= Stated exercise =
Output an exact reproduction of the data.

= Data lines =
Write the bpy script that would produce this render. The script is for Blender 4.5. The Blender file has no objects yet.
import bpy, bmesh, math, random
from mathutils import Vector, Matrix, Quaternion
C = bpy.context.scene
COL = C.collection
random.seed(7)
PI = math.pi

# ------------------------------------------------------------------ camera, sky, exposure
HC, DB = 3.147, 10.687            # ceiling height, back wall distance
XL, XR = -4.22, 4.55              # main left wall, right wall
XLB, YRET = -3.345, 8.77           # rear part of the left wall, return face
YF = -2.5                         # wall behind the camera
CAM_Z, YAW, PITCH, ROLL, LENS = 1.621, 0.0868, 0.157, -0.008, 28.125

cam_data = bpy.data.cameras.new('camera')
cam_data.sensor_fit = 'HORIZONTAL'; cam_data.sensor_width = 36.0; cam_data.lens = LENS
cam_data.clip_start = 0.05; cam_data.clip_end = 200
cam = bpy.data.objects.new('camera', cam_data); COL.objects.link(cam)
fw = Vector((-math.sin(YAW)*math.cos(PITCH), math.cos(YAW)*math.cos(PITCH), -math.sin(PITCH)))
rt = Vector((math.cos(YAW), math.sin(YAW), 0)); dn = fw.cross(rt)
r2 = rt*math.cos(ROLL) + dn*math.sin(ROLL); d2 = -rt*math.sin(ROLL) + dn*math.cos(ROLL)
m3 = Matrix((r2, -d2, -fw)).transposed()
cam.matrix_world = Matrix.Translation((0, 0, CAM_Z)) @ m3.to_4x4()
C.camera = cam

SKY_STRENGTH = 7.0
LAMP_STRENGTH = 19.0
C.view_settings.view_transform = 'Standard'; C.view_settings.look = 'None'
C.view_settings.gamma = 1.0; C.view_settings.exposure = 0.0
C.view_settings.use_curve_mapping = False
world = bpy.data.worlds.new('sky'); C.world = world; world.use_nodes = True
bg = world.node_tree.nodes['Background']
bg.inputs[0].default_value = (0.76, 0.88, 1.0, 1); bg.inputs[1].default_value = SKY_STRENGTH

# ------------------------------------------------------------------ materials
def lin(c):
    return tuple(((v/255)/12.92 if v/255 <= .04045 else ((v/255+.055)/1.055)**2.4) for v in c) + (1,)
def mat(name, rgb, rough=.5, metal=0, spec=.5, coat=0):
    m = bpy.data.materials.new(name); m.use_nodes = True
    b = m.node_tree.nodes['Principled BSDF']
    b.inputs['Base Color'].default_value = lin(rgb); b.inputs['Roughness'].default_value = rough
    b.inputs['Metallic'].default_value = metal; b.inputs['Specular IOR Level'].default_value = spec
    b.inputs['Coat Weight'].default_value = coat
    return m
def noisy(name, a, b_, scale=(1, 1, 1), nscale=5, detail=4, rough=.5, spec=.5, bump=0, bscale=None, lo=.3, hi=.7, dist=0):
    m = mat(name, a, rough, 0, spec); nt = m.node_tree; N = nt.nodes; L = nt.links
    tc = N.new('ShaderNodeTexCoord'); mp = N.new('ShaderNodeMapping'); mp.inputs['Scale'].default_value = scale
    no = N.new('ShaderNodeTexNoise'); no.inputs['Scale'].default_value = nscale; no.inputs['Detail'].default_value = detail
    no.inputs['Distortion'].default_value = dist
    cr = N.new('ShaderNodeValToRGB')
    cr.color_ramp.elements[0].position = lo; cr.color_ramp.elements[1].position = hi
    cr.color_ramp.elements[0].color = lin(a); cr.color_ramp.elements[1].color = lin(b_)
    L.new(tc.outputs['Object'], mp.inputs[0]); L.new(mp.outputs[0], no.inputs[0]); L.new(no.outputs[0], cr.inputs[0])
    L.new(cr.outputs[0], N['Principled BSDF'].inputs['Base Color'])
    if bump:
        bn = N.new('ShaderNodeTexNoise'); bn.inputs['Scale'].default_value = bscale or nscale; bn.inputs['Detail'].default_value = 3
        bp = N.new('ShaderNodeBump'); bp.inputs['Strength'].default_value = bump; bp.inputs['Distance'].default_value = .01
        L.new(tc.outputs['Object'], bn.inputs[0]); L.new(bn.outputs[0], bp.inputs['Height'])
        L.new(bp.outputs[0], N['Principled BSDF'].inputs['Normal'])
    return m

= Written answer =
Write the bpy script that would produce this render. The script is for Blender 4.5. The Blender file has no objects yet.
import bpy, bmesh, math, random
from mathutils import Vector, Matrix, Quaternion
C = bpy.context.scene
COL = C.collection
random.seed(7)
PI = math.pi

# ------------------------------------------------------------------ camera, sky, exposure
HC, DB = 3.147, 10.687            # ceiling height, back wall distance
XL, XR = -4.22, 4.55              # main left wall, right wall
XLB, YRET = -3.345, 8.77           # rear part of the left wall, return face
YF = -2.5                         # wall behind the camera
CAM_Z, YAW, PITCH, ROLL, LENS = 1.621, 0.0868, 0.157, -0.008, 28.125

cam_data = bpy.data.cameras.new('camera')
cam_data.sensor_fit = 'HORIZONTAL'; cam_data.sensor_width = 36.0; cam_data.lens = LENS
cam_data.clip_start = 0.05; cam_data.clip_end = 200
cam = bpy.data.objects.new('camera', cam_data); COL.objects.link(cam)
fw = Vector((-math.sin(YAW)*math.cos(PITCH), math.cos(YAW)*math.cos(PITCH), -math.sin(PITCH)))
rt = Vector((math.cos(YAW), math.sin(YAW), 0)); dn = fw.cross(rt)
r2 = rt*math.cos(ROLL) + dn*math.sin(ROLL); d2 = -rt*math.sin(ROLL) + dn*math.cos(ROLL)
m3 = Matrix((r2, -d2, -fw)).transposed()
cam.matrix_world = Matrix.Translation((0, 0, CAM_Z)) @ m3.to_4x4()
C.camera = cam

SKY_STRENGTH = 7.0
LAMP_STRENGTH = 19.0
C.view_settings.view_transform = 'Standard'; C.view_settings.look = 'None'
C.view_settings.gamma = 1.0; C.view_settings.exposure = 0.0
C.view_settings.use_curve_mapping = False
world = bpy.data.worlds.new('sky'); C.world = world; world.use_nodes = True
bg = world.node_tree.nodes['Background']
bg.inputs[0].default_value = (0.76, 0.88, 1.0, 1); bg.inputs[1].default_value = SKY_STRENGTH

# ------------------------------------------------------------------ materials
def lin(c):
    return tuple(((v/255)/12.92 if v/255 <= .04045 else ((v/255+.055)/1.055)**2.4) for v in c) + (1,)
def mat(name, rgb, rough=.5, metal=0, spec=.5, coat=0):
    m = bpy.data.materials.new(name); m.use_nodes = True
    b = m.node_tree.nodes['Principled BSDF']
    b.inputs['Base Color'].default_value = lin(rgb); b.inputs['Roughness'].default_value = rough
    b.inputs['Metallic'].default_value = metal; b.inputs['Specular IOR Level'].default_value = spec
    b.inputs['Coat Weight'].default_value = coat
    return m
def noisy(name, a, b_, scale=(1, 1, 1), nscale=5, detail=4, rough=.5, spec=.5, bump=0, bscale=None, lo=.3, hi=.7, dist=0):
    m = mat(name, a, rough, 0, spec); nt = m.node_tree; N = nt.nodes; L = nt.links
    tc = N.new('ShaderNodeTexCoord'); mp = N.new('ShaderNodeMapping'); mp.inputs['Scale'].default_value = scale
    no = N.new('ShaderNodeTexNoise'); no.inputs['Scale'].default_value = nscale; no.inputs['Detail'].default_value = detail
    no.inputs['Distortion'].default_value = dist
    cr = N.new('ShaderNodeValToRGB')
    cr.color_ramp.elements[0].position = lo; cr.color_ramp.elements[1].position = hi
    cr.color_ramp.elements[0].color = lin(a); cr.color_ramp.elements[1].color = lin(b_)
    L.new(tc.outputs['Object'], mp.inputs[0]); L.new(mp.outputs[0], no.inputs[0]); L.new(no.outputs[0], cr.inputs[0])
    L.new(cr.outputs[0], N['Principled BSDF'].inputs['Base Color'])
    if bump:
        bn = N.new('ShaderNodeTexNoise'); bn.inputs['Scale'].default_value = bscale or nscale; bn.inputs['Detail'].default_value = 3
        bp = N.new('ShaderNodeBump'); bp.inputs['Strength'].default_value = bump; bp.inputs['Distance'].default_value = .01
        L.new(tc.outputs['Object'], bn.inputs[0]); L.new(bn.outputs[0], bp.inputs['Height'])
        L.new(bp.outputs[0], N['Principled BSDF'].inputs['Normal'])
    return m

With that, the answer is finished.